How many times have you found yourself stuck in the dilemma of fleeing away or fighting back after being in an intense situation? How many times the phrase “We need to talk/I want to ask you something” has made your heart skip a beat or made you experience the drowning/sinking feel except for you’re not actually under the waves of a ferocious and wild ocean? Well, I heard your answer. Confrontation may have a multiple of meanings but what I am referring to here is a situation where two or more parties having opposite opinion, perspectives, and ideas about a certain issue; are brought face-to-face and are made to sit and have the “talk”. It is not as simple and easy as it sounds. If you’re anyone like me then you’d definitely hate conflicts and you would do anything to avoid arguments with someone even if you have to compromise on your convictions, perspective and opinions.

Day before yesterday, one of my very closest friends from high school messaged me on WhatsApp after it was midnight. This friend and I had not spoken to each other for four years until then because we ended up on an abrupt and absurd point in our friendship. This friend and I had been so close before we ended, and now it was almost as if we didn’t exist for each other. She was someone in my contact list whom I never talked to, and had no idea about her whereabouts, she was someone I just remembered was a part of my life, once. So her “Hey!” had already made me feel thirsty, sweaty and all uncomfortable. While she was trying to build up the conversation by talking about random things I was dying inside and prayed that she was not up to having the “talk” and that my phone’s battery somehow dies so that I get an escape but it was not one of the luckiest day for me after all. I was not ready to confront her after all this long. I was disturbed as to why did she come back in my peaceful and smooth going life. However, deep down inside I always wanted this to happen. Later, she called me and I HAD to confront her. Since we were connected via a call, we did not have anything to distract us. We argued/discussed for close to three hours.  She asked me why did I do whatever I did. I told her my reasons and she listened. I asked the reasons behind her actions and she showed me the situation from her side and that made sense to me that night. We discovered some undiscovered avenues from past that we did not know then because we didn’t talk about them maybe because we were too young or too scared. Since we did not have the “talk”, these untold and unheard facts led to misunderstanding.By the end, my armpits were sweaty, my mouth was dry, and I was emotionally exhausted, but we had worked it out.

Surprisingly, this whole exercise was not that horrifying or hard as I had assumed it to be. In fact, it was much liberating. Confronting a person releases you from the burden of the situation. Tense circumstances tend to loom over us and cast a shadow on the rest of our lives.  Getting it over with frees you from the spectre of the confrontation . What’s more interesting that once you confront someone, your trust in them and vice versa, develops or reinstates because the participants are true to one and other. And that’s how you may gain or reinstate the confidence and faith in each other, leading to have a sense of honesty in the relationship. As a result, you may experience intimacy more than ever in your relationship that may just deepen your relationship. 
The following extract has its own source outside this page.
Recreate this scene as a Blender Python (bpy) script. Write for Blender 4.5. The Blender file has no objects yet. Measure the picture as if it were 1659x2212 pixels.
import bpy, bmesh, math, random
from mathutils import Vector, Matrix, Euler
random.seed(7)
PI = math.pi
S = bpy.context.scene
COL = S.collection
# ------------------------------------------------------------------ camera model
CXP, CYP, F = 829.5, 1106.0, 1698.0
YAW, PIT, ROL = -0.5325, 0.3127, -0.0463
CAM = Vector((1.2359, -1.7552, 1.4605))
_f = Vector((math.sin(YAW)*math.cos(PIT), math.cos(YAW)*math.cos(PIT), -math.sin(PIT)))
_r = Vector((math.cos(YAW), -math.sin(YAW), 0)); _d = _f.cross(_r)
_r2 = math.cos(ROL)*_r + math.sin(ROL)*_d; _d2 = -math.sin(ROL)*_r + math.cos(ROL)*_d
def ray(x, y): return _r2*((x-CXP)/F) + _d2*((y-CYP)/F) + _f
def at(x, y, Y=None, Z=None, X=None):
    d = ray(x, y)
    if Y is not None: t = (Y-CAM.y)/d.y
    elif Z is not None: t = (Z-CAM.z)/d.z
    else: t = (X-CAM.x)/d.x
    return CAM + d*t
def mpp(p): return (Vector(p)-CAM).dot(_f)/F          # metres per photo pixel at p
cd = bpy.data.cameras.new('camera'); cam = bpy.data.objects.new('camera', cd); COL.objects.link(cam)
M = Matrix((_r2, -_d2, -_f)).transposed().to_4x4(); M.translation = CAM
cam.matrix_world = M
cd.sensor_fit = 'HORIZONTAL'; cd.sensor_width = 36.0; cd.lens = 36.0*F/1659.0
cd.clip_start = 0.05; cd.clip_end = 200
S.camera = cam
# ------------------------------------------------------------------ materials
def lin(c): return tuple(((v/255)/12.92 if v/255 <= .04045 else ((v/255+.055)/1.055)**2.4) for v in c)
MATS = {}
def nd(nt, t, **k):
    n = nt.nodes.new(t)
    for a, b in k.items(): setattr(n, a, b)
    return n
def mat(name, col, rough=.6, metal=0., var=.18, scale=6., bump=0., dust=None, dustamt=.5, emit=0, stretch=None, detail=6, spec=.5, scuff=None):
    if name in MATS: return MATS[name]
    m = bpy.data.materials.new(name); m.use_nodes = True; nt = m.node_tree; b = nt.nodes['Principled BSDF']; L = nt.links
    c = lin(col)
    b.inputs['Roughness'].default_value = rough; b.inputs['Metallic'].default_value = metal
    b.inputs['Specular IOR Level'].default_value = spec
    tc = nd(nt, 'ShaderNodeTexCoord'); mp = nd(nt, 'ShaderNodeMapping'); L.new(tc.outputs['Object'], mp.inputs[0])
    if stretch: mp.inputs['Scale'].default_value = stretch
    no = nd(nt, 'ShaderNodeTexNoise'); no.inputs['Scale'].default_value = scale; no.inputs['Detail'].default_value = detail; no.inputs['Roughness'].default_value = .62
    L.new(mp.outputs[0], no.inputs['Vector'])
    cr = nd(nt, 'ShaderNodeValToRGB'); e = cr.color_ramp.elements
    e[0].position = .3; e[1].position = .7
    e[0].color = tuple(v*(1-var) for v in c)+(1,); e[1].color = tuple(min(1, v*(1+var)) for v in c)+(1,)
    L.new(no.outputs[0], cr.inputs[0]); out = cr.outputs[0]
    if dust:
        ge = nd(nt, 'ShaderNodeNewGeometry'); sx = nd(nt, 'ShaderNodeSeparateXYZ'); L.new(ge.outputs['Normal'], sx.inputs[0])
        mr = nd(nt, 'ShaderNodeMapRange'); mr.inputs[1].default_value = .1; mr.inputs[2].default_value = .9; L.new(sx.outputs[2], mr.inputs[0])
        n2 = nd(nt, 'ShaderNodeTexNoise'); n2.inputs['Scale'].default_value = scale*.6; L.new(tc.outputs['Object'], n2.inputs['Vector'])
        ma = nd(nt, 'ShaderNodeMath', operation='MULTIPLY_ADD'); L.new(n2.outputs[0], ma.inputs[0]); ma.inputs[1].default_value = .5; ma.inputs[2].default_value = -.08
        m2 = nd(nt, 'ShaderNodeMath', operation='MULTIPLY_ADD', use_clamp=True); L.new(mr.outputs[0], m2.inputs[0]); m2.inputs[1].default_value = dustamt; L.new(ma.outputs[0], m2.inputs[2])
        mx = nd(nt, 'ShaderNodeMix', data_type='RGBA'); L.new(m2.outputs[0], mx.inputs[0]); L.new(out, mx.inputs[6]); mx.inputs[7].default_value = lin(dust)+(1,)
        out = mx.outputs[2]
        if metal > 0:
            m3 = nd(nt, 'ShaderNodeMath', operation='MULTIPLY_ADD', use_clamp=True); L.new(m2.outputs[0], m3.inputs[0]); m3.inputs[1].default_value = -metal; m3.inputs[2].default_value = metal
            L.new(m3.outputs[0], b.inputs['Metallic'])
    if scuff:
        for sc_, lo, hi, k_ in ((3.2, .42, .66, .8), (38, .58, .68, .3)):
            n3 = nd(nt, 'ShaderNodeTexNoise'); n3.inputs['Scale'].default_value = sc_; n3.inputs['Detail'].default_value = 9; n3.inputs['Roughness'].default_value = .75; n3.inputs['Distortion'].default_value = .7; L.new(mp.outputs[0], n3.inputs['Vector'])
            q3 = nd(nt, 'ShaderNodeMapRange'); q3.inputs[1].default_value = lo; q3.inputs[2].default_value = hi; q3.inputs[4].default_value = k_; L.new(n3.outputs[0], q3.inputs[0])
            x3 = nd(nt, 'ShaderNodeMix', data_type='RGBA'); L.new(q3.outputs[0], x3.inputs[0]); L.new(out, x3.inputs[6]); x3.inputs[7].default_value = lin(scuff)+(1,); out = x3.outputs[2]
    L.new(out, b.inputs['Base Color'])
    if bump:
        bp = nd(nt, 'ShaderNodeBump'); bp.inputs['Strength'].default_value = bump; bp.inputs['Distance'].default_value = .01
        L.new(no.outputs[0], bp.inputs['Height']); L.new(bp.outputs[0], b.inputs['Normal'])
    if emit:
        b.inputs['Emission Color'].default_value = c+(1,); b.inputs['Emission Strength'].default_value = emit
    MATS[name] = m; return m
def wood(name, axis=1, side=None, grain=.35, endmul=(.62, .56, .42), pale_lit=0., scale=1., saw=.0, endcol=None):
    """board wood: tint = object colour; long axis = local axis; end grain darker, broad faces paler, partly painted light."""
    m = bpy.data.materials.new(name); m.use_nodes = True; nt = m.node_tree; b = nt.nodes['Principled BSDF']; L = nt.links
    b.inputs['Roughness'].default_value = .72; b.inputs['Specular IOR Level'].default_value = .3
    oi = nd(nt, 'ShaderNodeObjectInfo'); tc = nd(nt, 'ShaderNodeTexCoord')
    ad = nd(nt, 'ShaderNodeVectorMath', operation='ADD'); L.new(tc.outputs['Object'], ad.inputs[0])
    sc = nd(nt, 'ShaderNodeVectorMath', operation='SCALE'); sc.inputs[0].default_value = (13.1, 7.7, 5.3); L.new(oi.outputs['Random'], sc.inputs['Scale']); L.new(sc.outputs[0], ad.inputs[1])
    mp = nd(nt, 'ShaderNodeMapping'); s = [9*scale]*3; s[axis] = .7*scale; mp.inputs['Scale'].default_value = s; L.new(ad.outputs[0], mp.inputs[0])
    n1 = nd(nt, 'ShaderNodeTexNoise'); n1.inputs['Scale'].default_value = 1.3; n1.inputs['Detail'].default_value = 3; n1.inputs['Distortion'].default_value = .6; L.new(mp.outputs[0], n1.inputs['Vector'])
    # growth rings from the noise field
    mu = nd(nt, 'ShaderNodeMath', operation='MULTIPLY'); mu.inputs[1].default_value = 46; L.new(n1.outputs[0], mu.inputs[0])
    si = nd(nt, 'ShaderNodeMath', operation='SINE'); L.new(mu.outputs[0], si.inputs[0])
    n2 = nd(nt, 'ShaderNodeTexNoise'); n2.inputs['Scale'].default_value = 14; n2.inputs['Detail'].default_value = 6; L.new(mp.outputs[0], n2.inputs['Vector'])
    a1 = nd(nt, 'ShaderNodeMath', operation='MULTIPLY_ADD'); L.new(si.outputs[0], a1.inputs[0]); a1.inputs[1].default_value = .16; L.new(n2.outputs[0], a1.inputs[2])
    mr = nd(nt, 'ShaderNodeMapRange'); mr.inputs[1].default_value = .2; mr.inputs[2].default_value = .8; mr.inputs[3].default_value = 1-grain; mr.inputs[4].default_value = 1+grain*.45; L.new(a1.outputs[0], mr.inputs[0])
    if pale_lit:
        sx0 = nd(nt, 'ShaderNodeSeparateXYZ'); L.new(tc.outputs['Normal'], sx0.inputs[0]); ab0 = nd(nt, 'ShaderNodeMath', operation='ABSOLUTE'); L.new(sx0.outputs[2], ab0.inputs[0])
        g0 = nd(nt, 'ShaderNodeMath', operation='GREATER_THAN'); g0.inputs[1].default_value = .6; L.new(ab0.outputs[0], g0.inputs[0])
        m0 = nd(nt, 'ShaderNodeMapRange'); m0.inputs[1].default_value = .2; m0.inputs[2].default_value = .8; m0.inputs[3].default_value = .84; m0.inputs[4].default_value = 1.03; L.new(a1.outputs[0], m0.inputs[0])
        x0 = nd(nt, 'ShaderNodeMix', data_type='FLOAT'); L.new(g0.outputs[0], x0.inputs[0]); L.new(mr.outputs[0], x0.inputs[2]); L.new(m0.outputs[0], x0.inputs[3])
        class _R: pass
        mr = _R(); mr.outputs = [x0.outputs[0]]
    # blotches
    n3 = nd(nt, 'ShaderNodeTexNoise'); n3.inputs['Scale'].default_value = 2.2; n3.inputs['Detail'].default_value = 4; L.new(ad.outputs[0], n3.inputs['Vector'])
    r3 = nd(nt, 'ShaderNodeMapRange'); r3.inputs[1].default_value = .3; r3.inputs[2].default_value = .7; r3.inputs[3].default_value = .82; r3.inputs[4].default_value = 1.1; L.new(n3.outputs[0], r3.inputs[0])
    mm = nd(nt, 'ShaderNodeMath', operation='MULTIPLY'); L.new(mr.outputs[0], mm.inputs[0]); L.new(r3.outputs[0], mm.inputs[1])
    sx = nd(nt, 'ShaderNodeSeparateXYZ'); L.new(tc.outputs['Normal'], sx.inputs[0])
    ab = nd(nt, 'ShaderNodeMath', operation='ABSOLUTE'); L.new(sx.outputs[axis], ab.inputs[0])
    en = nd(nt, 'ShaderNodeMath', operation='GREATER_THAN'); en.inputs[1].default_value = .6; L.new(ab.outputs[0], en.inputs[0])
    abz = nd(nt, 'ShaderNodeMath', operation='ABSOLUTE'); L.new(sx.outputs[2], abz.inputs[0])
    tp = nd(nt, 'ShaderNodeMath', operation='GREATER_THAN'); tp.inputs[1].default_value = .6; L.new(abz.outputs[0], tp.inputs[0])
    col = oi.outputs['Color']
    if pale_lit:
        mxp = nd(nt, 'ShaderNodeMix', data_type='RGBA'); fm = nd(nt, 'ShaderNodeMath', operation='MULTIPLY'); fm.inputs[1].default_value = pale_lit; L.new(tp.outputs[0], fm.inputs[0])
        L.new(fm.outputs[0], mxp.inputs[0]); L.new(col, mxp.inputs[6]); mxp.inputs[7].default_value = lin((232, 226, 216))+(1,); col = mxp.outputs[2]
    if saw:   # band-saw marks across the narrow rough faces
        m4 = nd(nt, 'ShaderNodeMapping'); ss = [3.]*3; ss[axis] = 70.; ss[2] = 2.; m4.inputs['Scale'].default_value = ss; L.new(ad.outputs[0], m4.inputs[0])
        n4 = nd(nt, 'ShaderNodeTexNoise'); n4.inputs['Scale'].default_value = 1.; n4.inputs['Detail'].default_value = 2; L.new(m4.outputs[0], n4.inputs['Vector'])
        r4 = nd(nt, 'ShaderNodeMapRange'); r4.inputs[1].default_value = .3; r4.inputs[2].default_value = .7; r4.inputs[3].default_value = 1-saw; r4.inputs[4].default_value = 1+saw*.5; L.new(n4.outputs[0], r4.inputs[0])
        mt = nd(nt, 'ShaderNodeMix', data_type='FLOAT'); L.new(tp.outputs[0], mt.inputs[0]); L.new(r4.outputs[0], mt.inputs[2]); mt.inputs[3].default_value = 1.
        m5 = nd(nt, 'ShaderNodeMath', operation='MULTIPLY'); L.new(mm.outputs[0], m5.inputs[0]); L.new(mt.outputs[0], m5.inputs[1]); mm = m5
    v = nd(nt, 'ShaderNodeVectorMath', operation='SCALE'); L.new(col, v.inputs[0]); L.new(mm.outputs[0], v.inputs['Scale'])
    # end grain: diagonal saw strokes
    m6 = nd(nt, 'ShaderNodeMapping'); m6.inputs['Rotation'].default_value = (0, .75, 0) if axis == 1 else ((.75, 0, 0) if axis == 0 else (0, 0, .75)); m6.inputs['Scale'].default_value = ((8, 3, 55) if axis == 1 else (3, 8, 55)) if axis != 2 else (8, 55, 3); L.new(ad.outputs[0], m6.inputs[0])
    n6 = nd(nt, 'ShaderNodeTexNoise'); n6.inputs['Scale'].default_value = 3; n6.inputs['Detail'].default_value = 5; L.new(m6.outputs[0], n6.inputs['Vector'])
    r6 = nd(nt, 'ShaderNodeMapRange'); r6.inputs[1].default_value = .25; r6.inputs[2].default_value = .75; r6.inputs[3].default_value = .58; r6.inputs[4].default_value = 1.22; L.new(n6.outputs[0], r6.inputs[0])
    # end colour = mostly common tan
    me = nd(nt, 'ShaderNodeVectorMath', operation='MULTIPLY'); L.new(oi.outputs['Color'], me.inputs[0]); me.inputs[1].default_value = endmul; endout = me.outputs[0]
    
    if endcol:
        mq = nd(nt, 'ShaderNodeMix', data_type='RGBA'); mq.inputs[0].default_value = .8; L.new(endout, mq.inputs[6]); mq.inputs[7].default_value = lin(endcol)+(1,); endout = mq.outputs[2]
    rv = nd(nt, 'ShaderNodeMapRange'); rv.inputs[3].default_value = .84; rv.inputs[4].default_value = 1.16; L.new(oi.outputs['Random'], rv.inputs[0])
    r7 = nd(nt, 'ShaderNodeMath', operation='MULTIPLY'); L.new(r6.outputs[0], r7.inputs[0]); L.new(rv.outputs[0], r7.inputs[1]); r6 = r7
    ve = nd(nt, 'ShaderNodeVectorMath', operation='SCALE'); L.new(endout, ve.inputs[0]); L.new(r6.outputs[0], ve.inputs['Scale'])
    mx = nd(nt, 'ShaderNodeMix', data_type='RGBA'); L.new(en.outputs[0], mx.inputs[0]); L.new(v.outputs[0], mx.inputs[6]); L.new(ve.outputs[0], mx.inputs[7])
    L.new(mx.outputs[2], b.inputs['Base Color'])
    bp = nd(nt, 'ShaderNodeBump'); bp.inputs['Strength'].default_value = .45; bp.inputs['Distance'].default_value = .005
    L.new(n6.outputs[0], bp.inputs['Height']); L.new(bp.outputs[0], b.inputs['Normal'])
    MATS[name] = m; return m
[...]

If you reflect upon your life, you must have found yourself chickening out from an intense situation, several a times but you see that’s not the right way of going about it. Naturally, it seems easier to flee away from the issue/argument and hope that by doing so, the matter rests by itself. Frankly, that’s not how it works. Although it might be considered wise to take a break if emotions are running high, for most everyday confrontations emotions flare up and die down pretty quickly. But that does not by any means, mean that it’s OKAY to not confront at all. Because let’s be real, bad news cannot get better with time. Bad news on Tuesday is still bad news on Thursday or whenever you get to it.

While we must be careful about our timing. It’s not very considerate to confront someone when they’re already stressed about another situation. Waiting to talk to that person as if the discussion will be less stressful at a later point is a myth. Hard conversations are hard. Waiting to have them won’t make them any easier. Sometimes, we are just too afraid to face the music just because we think we can’t maintain the sanctity of the relationship otherwise or that if we confronted then that will be the end/demise of the relationship or that we think by having the talk we may put our relationship on risk and stake. But guess what, it is not any better otherwise. Think as if you have nothing to lose and just confront.
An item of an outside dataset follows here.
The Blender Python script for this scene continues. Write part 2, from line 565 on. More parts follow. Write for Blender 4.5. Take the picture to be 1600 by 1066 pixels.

In my opinion, the worse that we do to our relationship is that we dust every problem under the rug and never look back on it. The dirt keeps on piling up making the entire thing stink. Whereas what we fail to understand is, in reality, the relationship is worth risking for the sake of truth. Trust me when I say, it eventually gets better if you talk about the problem. It’s not like if you don’t talk and pretend that everything is okay would smell less stale. The dirt will still be there.

From what I’ve experienced, I think hadn’t I confronted her I would not have felt lighter at that point in time. The misunderstanding created by the communication gap wouldn’t have been cleared out. We might have had to die with having our hearts filled with hatred for each other without even having a solid reason. Therefore, it’s an open plea to everyone reading this, talk about your issues with your loved ones before it’s too late. If the relationship is more important and valuable to you as compared to your individual insecurities and ego, just confront.